Professor apparently doesn't respect my learning disability - January 20th 2015, 11:49 PM

I talked to my teacher early in the quarter about whether there would be math on the tests. I did this because I have a severe math learning disability called dyscalculia. If a class does ask me to work with numbers, then I can talk to the office of disabilities and receive accommodations.
I asked him again the other day because on our lab was a simple division problem and I had thought heck, I should probably make sure just in case. He kind of mocked me with his answer. He said, "I already said there would be any, didn't I? What you don't believe me? Did you really think that was hard?"
I am used to being made for of for my inabilities while working with numbers, it happened all the time in elementary. So I shrugged it off and assured myself that is was probably a good idea to make sure and tried not to let it bother me.

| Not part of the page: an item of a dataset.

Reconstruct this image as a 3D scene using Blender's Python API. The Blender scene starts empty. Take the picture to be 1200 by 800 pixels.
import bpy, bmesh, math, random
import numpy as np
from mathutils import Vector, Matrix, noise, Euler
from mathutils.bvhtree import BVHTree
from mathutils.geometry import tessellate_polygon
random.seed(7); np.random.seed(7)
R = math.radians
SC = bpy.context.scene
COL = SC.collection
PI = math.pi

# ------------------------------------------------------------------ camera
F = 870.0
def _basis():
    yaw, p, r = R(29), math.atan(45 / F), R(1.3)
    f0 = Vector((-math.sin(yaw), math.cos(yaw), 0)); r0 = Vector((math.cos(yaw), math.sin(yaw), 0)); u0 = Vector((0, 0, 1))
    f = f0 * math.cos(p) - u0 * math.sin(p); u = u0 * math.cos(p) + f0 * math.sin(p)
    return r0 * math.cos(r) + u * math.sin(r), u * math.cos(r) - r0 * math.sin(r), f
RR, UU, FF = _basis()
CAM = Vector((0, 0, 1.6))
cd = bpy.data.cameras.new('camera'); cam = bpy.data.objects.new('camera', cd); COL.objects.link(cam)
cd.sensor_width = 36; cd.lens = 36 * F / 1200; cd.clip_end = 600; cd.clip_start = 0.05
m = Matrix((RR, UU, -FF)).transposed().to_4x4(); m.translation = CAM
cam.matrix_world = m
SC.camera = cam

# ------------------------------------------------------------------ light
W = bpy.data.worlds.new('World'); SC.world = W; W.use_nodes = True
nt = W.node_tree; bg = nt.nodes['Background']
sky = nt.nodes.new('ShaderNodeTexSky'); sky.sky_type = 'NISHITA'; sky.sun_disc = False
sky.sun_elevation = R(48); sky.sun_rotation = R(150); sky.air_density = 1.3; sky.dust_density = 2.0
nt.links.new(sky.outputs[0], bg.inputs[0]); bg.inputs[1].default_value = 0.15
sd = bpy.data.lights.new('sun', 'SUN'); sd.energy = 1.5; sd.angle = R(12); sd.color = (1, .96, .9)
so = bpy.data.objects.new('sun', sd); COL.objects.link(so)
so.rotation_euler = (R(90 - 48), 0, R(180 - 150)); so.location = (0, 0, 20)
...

Today in class he made a point of bring it up and saying some students were complaining about the simple math in the packet and how it wasn't even real math and that he had no sympathy as it was baby math. He complains about how short the classes are so I am unsure as to why he takes valuable class time to complain about one of his students concerns about the math in the packet. He seems like the kind of intellectual elitist that would tell me not to reproduce so I don't pass on my stupidity. I guess this is just kind of a rant? There isn't really anything I can do about him being a bully. Do you think I am being overly sensitive?


"If you touch a spider web anywhere, you set the whole thing trembling. . . . As we move around this world and as we act with kindness, perhaps, or with indifference, or with hostility toward the people we meet, we too are setting the great spider web a-tremble. The life that I touch for good or ill will touch another life, and that in turn another, until who knows where the trembling stops or in what far place and time my touch will be felt. Our lives are linked. No person is an island."